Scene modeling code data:
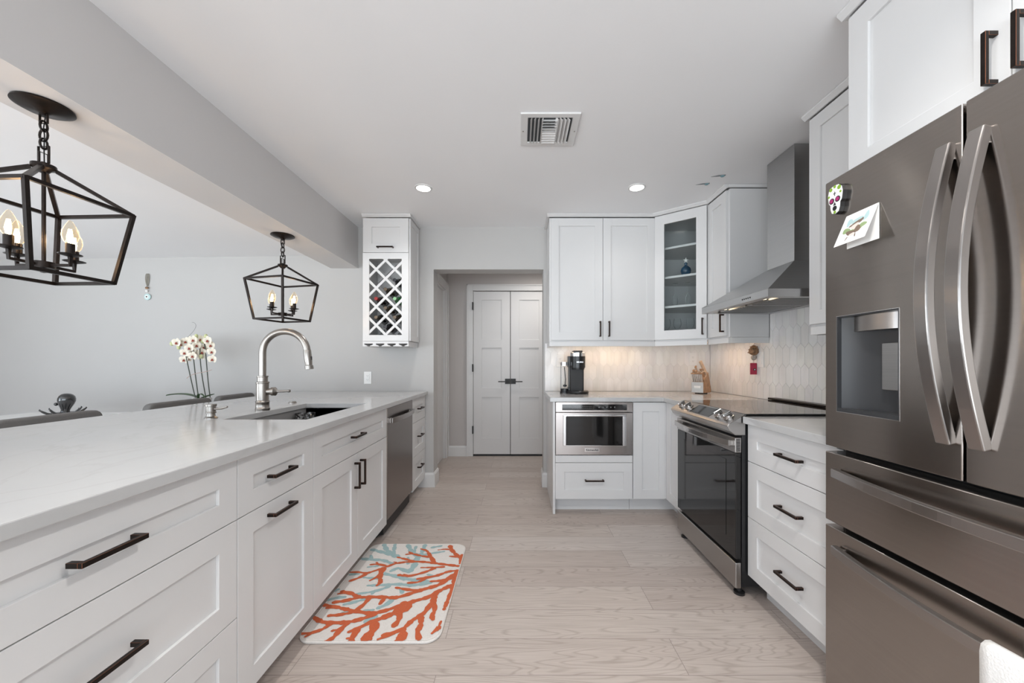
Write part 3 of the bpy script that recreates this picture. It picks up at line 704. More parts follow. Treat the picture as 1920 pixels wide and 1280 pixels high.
mb.box(x0+.056, x1-.052, yf-.012, yf, .756, .770).box(x0+.075, x1-.07, yf-.006, yf, .526, .533); mb.build('window_trim', 'chrome', dr, bevel=.003)
MB().box(.505, .620, yf-.003, yf, .482, .510).build('badge', 'chrome', dr, bevel=.001)
text('badge_text', 'KitchenAid', .021, dr, 'blackmatte', (.5625, yf-.0034, .496), Matrix.Rotation(PI/2, 3, 'X'), bold=True)

# ------------------------------------------------------------------ range
ya, yb = 1.860, 2.550
root = thing('range', 'black and stainless slide-in electric range with glass top', 'stove', (1.4, 2.2, 0))
MB().box(1.112, 1.745, ya+.002, yb-.002, .05, .898).build('body', 'black', root)
MB().box(1.125, 1.775, ya-.006, yb+.006, .9015, .912).build('cooktop', 'glassblack', root, bevel=.002)
MB().box(1.725, 1.785, ya+.01, yb+.04, .9125, .926).build('vent_trim', 'bronze', root, bevel=.003)
mb = MB()
for cx_, cy_, r_ in ((1.29, 2.03, .10), (1.29, 2.36, .115), (1.57, 2.03, .08), (1.57, 2.36, .085)):
    mb.rings([[(cx_+rr*math.cos(2*PI*j/40), cy_+rr*math.sin(2*PI*j/40), .9122) for j in range(40)] for rr in (r_, r_+.0015)], cap=False)
mb.build('burner_marks', mat('burner_print', (.12, .12, .12), .3), root)
prof = [(1.128, .912), (1.045, .862), (1.038, .850), (1.050, .826), (1.075, .806), (1.128, .806)]
cp = MB().prism([(a, ya-.002, z) for a, z in prof], (0, yb-ya+.004, 0)).build('control_panel', 'steel_x', root, bevel=.002)
nrm = Vector((-.050, 0, .083)).normalized(); sl = Vector((-.083, 0, -.050)).normalized()
mid = Vector((1.086, 0, .887))
q = [mid+sl*-.036+nrm*.0008, mid+sl*.038+nrm*.0008]
MB().hexa([(q[0].x, 2.075, q[0].z), (q[0].x, 2.31, q[0].z), (q[1].x, 2.31, q[1].z), (q[1].x, 2.075, q[1].z)]+[(Vector(v)-nrm*.004) for v in ((q[0].x, 2.075, q[0].z), (q[0].x, 2.31, q[0].z), (q[1].x, 2.31, q[1].z), (q[1].x, 2.075, q[1].z))]).build('display', 'glassblack', root)
for ky in (1.925, 2.015, 2.375, 2.465):
    c = mid+Vector((0, ky, 0))+sl*.004
    kb = MB().lathe([(0, 0), (.027, 0), (.027, .004), (.023, .007), (.022, .016), (.0, .017)], c, nrm, 24).build('knob', 'steel_x', root, smooth=True)
    mb = MB(); a = c+nrm*.016; s1 = sl*.024; y_ = Vector((0, .0085, 0))
    mb.hexa([a-s1-y_, a-s1+y_, a+s1+y_, a+s1-y_, a-s1-y_+nrm*.012, a-s1+y_+nrm*.012, a+s1+y_+nrm*.012, a+s1-y_+nrm*.012]).build('grip', 'chrome', kb, bevel=.004)
# door
dr = MB().box(1.082, 1.110, ya+.004, yb-.004, .185, .716).build('oven_door', 'glassblack', root, bevel=.003)
MB().box(1.079, 1.110, ya+.003, yb-.003, .718, .792).build('door_band', 'steel_x', dr, bevel=.002)
MB().box(1.0805, 1.0825, ya+.09, yb-.09, .27, .665).build('oven_window', mat('oven_window_glass', (.010, .009, .009), .07), dr)
mb = MB()
for i in range(9): z = .724+i*.0072; mb.hexa([(1.0855, ya+.0015, z), (1.0855, ya+.004, z), (1.1035, ya+.004, z+.001), (1.1035, ya+.0015, z+.001), (1.0855, ya+.0015, z+.0038), (1.0855, ya+.004, z+.0038), (1.1035, ya+.004, z+.0048), (1.1035, ya+.0015, z+.0048)])
mb.build('vent_slots', 'dark', dr)
pts = [(1.076-.05*math.sin(PI*(.10+.80*i/16)), ya+.02+(yb-ya-.04)*i/16, .762) for i in range(17)]
MB().tube(pts, 0, sq=(.006, .016), up=(0, 0, 1)).box(1.055, 1.08, ya+.02, ya+.05, .748, .776).box(1.055, 1.08, yb-.05, yb-.02, .748, .776).build('handle', 'steel_x', dr, bevel=.003)
MB().box(1.080, 1.110, ya+.002, yb-.002, .04, .168).build('storage_drawer', 'steel_x', root, bevel=.004)
for fx_, fy_ in ((1.115, ya+.03), (1.115, yb-.05), (1.68, ya+.04), (1.68, yb-.04)): MB().lathe([(0, 0), (.026, 0), (.026, .012), (.012, .016), (.012, .05), (0, .05)], (fx_, fy_, 0), n=16).build('foot', 'black', root, smooth=True)

# ------------------------------------------------------------------ hood
ya, yb = 1.947, 2.655
root = thing('range_hood', 'stainless chimney range hood mounted over the range', 'range hood', (1.6, 2.3, 1.51))
zb, zr, zt = 1.512, 1.554, 1.76
mb = MB(); mb.grid([1.30, 1.345, 1.74, 1.79], [ya, ya+.045, yb-.045, yb], lambda i, j: i == 1 and j == 1, zb, zr); mb.box(1.345, 1.74, ya+.045, yb-.045, zb+.014, zb+.018); mb.build('rim', 'hood', root, bevel=.0015)
ca, cb, cx0 = 2.165, 2.402, 1.597
MB().rings([[(1.30, ya, zr), (1.30, yb, zr), (1.79, yb, zr), (1.79, ya, zr)], [(cx0, ca, zt), (cx0, cb, zt), (1.79, cb, zt), (1.79, ca, zt)]]).build('canopy', 'hood', root)
ch = MB().box(cx0, 1.79, ca, cb, zt, 2.437).build('chimney', 'hood', root, bevel=.001)
mb = MB()
for i in range(8):
    for j in range(9):
        mb.cyl((1.70+(i+.5*(j % 2))*.009, ca-.0006, 2.30+j*.0095), (1.70+(i+.5*(j % 2))*.009, ca+.001, 2.30+j*.0095), .0026, 8)
mb.build('vent_holes', 'dark', ch)
mb = MB()
for i in range(2):
    a = ya+.06+i*.30; mb.box(1.40, 1.73, a, a+.285, zb+.004, zb+.0135)
    for k in range(9): mb.box(1.41, 1.72, a+.02+k*.028, a+.030+k*.028, zb+.001, zb+.0045)
mb.build('filter', 'hood', root)
for y_ in (2.10, 2.50):
    lt = MB().lathe([(0, 0), (.022, 0), (.024, .0), (.024, .004), (0, .004)], (1.365, y_, zb-.002+.012)).build('lamp', 'warmled', root)
mb = MB()
for i in range(5): mb.cyl((1.2985, 2.10+i*.018, 1.533), (1.3005, 2.10+i*.018, 1.533), .0045, 10)
mb.build('buttons', 'blackmatte', root)
light('hood_lamp', 'SPOT', (1.37, 2.10, 1.505), 1.5, (1, .88, .7), (0, 0, 0), spot=2.2, radius=.03, parent=root)
light('hood_lamp', 'SPOT', (1.37, 2.50, 1.505), 1.5, (1, .88, .7), (0, 0, 0), spot=2.2, radius=.03, parent=root)

# ------------------------------------------------------------------ refrigerator
FX = 1.06; yf0, ymid, yf1 = .484, .8886, 1.296
root = thing('refrigerator', 'large dark stainless four-door refrigerator at the right', 'refrigerator', (1.4, .89, 0))
MB().box(1.128, 1.775, yf0+.005, yf1-.005, .02, 1.775).build('body', 'black', root, bevel=.003)
def fxy(y): return FX+.004*((y-.89)/.405)**2-.0005
def fdoor(a, b_, z0, z1, hole=None):
    ys = sorted(set([a+(b_-a)*i/12 for i in range(13)]+([hole[0], hole[1]] if hole else [])))
    zs = [z0]+([hole[2], hole[3]] if hole else [])+[z1]
    mb = MB()
    mb.grid(ys, zs, lambda i, j: bool(hole) and j == 1 and hole[0]-1e-6 <= ys[i] and ys[i+1] <= hole[1]+1e-6, 0, 1, lambda y, z, k: ((fxy(y) if k else 1.124), y, z))
    return mb
dl = fdoor(ymid+.003, yf1, .882, 1.786, (1.041, 1.247, 1.005, 1.319)).build('left_door', 'fridge', root, bevel=.003, smooth=False)
dR = fdoor(yf0, ymid-.003, .882, 1.786).build('right_door', 'fridge', root, bevel=.003)
d1 = fdoor(yf0, yf1, .627, .862).build('upper_drawer', 'fridge', root, bevel=.003)
d2 = fdoor(yf0, yf1, .05, .610).build('lower_drawer', 'fridge', root, bevel=.003)
for o in (dl, dR, d1, d2): o.data.polygons.foreach_set('use_smooth', [True]*len(o.data.polygons)); o.data.set_sharp_from_angle(angle=math.radians(30))
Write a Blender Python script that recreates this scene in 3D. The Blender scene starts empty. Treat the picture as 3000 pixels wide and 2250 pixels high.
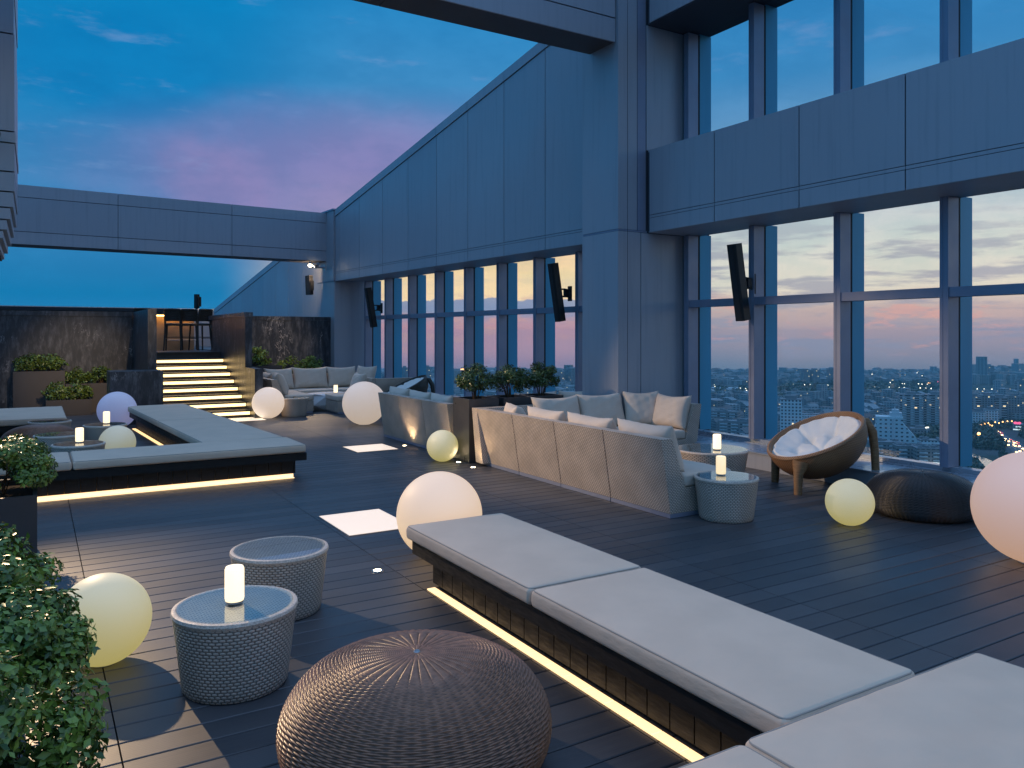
import bpy, bmesh, math, random
import numpy as np
from mathutils import Vector, Matrix, Euler
random.seed(7); rng = np.random.default_rng(7)
PI = math.pi; rad = math.radians
scene = bpy.context.scene
C = bpy.data.collections.new("terrace"); scene.collection.children.link(C)

# ------------------------------------------------------------------ camera
CX, CY, F_PX, EYE = 1500.0, 979.0, 2310.0, 1.8
YAW = math.atan(1400.0/2310.0)
FW = (math.sin(YAW), math.cos(YAW)); RT = (math.cos(YAW), -math.sin(YAW))
cam_d = bpy.data.cameras.new("camera"); cam = bpy.data.objects.new("camera", cam_d); C.objects.link(cam)
cam.location = (0, 0, EYE); cam.rotation_euler = (PI/2, 0, -YAW)
cam_d.sensor_width = 36.0; cam_d.lens = 36.0*F_PX/3000.0
cam_d.shift_y = -(1125.0-CY)/3000.0
cam_d.clip_start = 0.05; cam_d.clip_end = 30000
scene.camera = cam

def ground(px, py, z=0.0):
    """the point of the horizontal plane z that was measured at a place of the photograph"""
    d = (EYE-z)*F_PX/(py-CY); r = (px-CX)/F_PX*d
    return (FW[0]*d+RT[0]*r, FW[1]*d+RT[1]*r)

def lin(r, g, b):
    f = lambda c: (c/255/12.92) if c <= 10 else ((c/255+0.055)/1.055)**2.4
    return (f(r), f(g), f(b), 1.0)

# ------------------------------------------------------------------ materials
class NT:
    def __init__(s, tree): s.t = tree; s.n = tree.nodes; s.l = tree.links
    def new(s, typ, **kw):
        n = s.n.new(typ)
        for k, v in kw.items(): setattr(n, k, v)
        return n
    def put(s, sock, v):
        if hasattr(v, 'is_output') or isinstance(v, bpy.types.NodeSocket): s.l.new(v, sock)
        else: sock.default_value = v
    def m(s, op, a, b=0.0, c=0.0, clamp=False):
        n = s.n.new('ShaderNodeMath'); n.operation = op; n.use_clamp = clamp
        s.put(n.inputs[0], a); s.put(n.inputs[1], b)
        if len(n.inputs) > 2: s.put(n.inputs[2], c)
        return n.outputs[0]
    def step(s, x, a, b, o0=0.0, o1=1.0):
        n = s.n.new('ShaderNodeMapRange'); n.interpolation_type = 'SMOOTHSTEP'
        s.put(n.inputs[0], x); n.inputs[1].default_value = a; n.inputs[2].default_value = b
        n.inputs[3].default_value = o0; n.inputs[4].default_value = o1
        return n.outputs[0]
    def mix(s, f, a, b, blend='MIX'):
        n = s.n.new('ShaderNodeMix'); n.data_type = 'RGBA'; n.blend_type = blend
        s.put(n.inputs[0], f); s.put(n.inputs[6], a); s.put(n.inputs[7], b)
        return n.outputs[2]
    def noise(s, vec, scale, detail=3.0, rough=0.5, dim='3D'):
        n = s.n.new('ShaderNodeTexNoise'); n.noise_dimensions = dim
        if vec is not None: s.l.new(vec, n.inputs['Vector'])
        n.inputs['Scale'].default_value = scale; n.inputs['Detail'].default_value = detail
        n.inputs['Roughness'].default_value = rough
        return n.outputs['Fac']
    def mapping(s, vec, scale=(1, 1, 1), rot=(0, 0, 0), loc=(0, 0, 0)):
        n = s.n.new('ShaderNodeMapping'); s.l.new(vec, n.inputs[0])
        n.inputs['Scale'].default_value = scale; n.inputs['Rotation'].default_value = rot; n.inputs['Location'].default_value = loc
        return n.outputs[0]
    def ramp(s, fac, stops):
        n = s.n.new('ShaderNodeValToRGB'); s.l.new(fac, n.inputs[0])
        e = n.color_ramp.elements
        while len(e) < len(stops): e.new(0.5)
        for el, (p, c) in zip(e, stops): el.position = p; el.color = c
        return n.outputs[0]
    def bump(s, h, strength=0.3, dist=0.01):
        n = s.n.new('ShaderNodeBump'); s.l.new(h, n.inputs['Height'])
        n.inputs['Strength'].default_value = strength; n.inputs['Distance'].default_value = dist
        return n.outputs[0]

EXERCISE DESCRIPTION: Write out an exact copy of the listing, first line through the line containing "3, 'X'), bold=True)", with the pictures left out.

CORRECT RESULT:
Write part 3 of the bpy script that recreates this picture. It picks up at line 704. More parts follow. Treat the picture as 1920 pixels wide and 1280 pixels high.
mb.box(x0+.056, x1-.052, yf-.012, yf, .756, .770).box(x0+.075, x1-.07, yf-.006, yf, .526, .533); mb.build('window_trim', 'chrome', dr, bevel=.003)
MB().box(.505, .620, yf-.003, yf, .482, .510).build('badge', 'chrome', dr, bevel=.001)
text('badge_text', 'KitchenAid', .021, dr, 'blackmatte', (.5625, yf-.0034, .496), Matrix.Rotation(PI/2, 3, 'X'), bold=True)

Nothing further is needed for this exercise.